Experience one: Goal and Vision - taught by Verdi

And then, once a week, I went to the opera. The Hamburg Opera was then, as it still is, one of the world’s foremost opera houses. I had very little money, as trainees were not paid, but for university students, the opera was free. All one had to do was to go there one hour before the performance. Ten minutes before the performance began, cheap seats remaining unsold were given out free to university students. On one of these evenings I went to hear an opera by the great nineteenth-century Italian composer, Giuseppe Verdi - the last opera he wrote, in 1893, Falstaff.

It has now become one of Verdi’s most popular operas, but at that time it was rarely performed. Both singers and audiences thought it too difficult.

I was totally overwhelmed by it. I had had a good musical education as a boy, as the Vienna of my youth was an extremely musical city. Although I had heard a great many operas, I had never heard anything like this. I have never forgotten the impression that evening made on me.

When I made a study, I found, to my great surprise, that this opera, with its gaiety, its zest for life, and its incredible vitality, was written by a man aged eighty! To me, then just eighteen, eighty was an incredible age. I doubt that I even knew anyone that old. It was not a common age when life expectancies, even among healthy people, were around fifty or so. Then I read what Verdi himself had written when he was asked why, at his age, a famous man and considered one of the nineteenth-century’s foremost opera composers, he had taken on the hard work of writing one more opera, and an exceedingly demanding one. "All my life as a musician," he wrote, "I have striven for perfection. It has always eluded me. I surely had an obligation to make one more try."
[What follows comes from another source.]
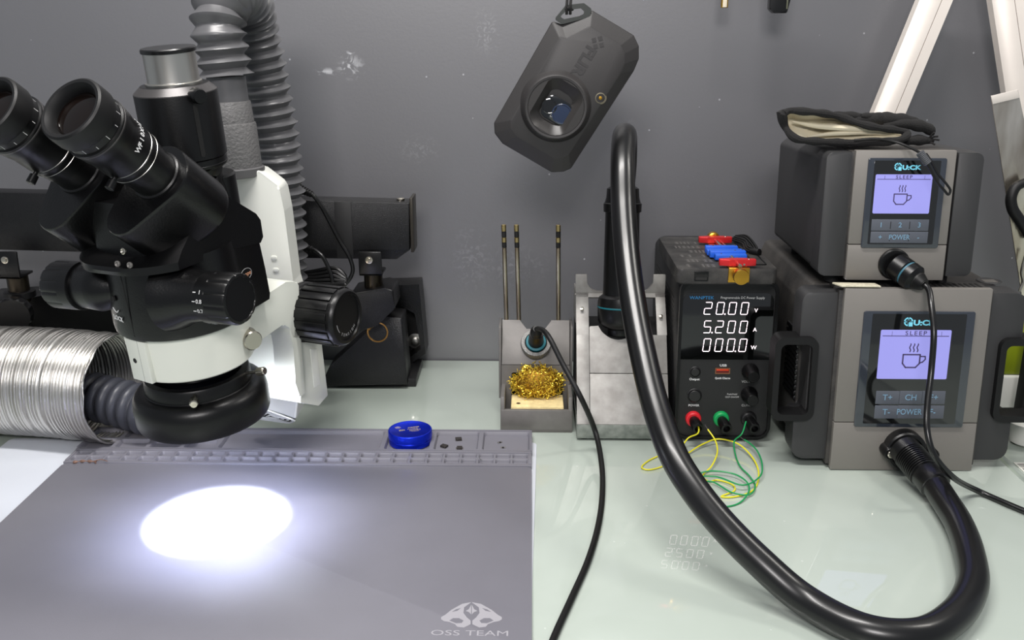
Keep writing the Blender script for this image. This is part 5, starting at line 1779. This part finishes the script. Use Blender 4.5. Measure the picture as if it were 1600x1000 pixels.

I have never forgotten these words - they made an indelible impression on me. Verdi, when he was my age, eighteen, was of course already a seasoned musician. I had no idea what I would become, except that I knew by that time that I was unlikely to be a success exporting cotton textiles. At eighteen, I was as immature, as callow, as naive as an eighteen-year-old can be. It was not until fifteen years later, when I was in my early thirties, that I really knew what I was good at and where I belonged. But I then resolved that, whatever my life’s work would be, Verdi’s words would be my lodestar. I then resolved that if I ever reached an advanced age, I would not give up, but would keep on. In the meantime, I would strive for perfection, even though, as I well knew, it would surely always elude me.

Experience two: "The Gods can see them" - taught by Phidias

It was at about the same time, and also in Hamburg during my stay as a trainee, that I then read a story that conveyed to me what "perfection" means. It is a story of the greatest sculptor of ancient Greece, Phidias. He was commissioned around 440 BC to make the statues that to this day, 2,400 years later, still stand on the roof of the Parthenon in Athens. They are considered among the greatest sculptures of the Western tradition. The statues were universally admired, but when Phidias submitted his bill, the city accountant of Athens refused to pay it. "These statues," the accountant said, "stand on the roof of the temple, and on the highest hill in Athens. Nobody can see anything but their fronts. Yet, you have charged us for sculpturing them in the round, that is, for doing their backsides, which nobody can see."

"You are wrong," Phidias retorted. "The gods can see them." I read this, as I remember, shortly after I had listened to Falstaff, and it hit me hard. I have not always lived up to it. I have done many things that I hope the gods will not notice, but I have always known that one has to strive for perfection even if only "the gods" notice.

Whenever people ask me which of my books I consider the best, I smile and say, "The next." I do not, however, mean it as a joke. I mean it the way Verdi meant it when he talked of writing an opera at eighty in the pursuit of a perfection that had always eluded him. Though I am older now than Verdi was when he wrote Falstaff, I am still thinking and working on two additional books, each of which, I hope, will be better than any of my earlier ones, will be more important, and will come a little closer to excellence.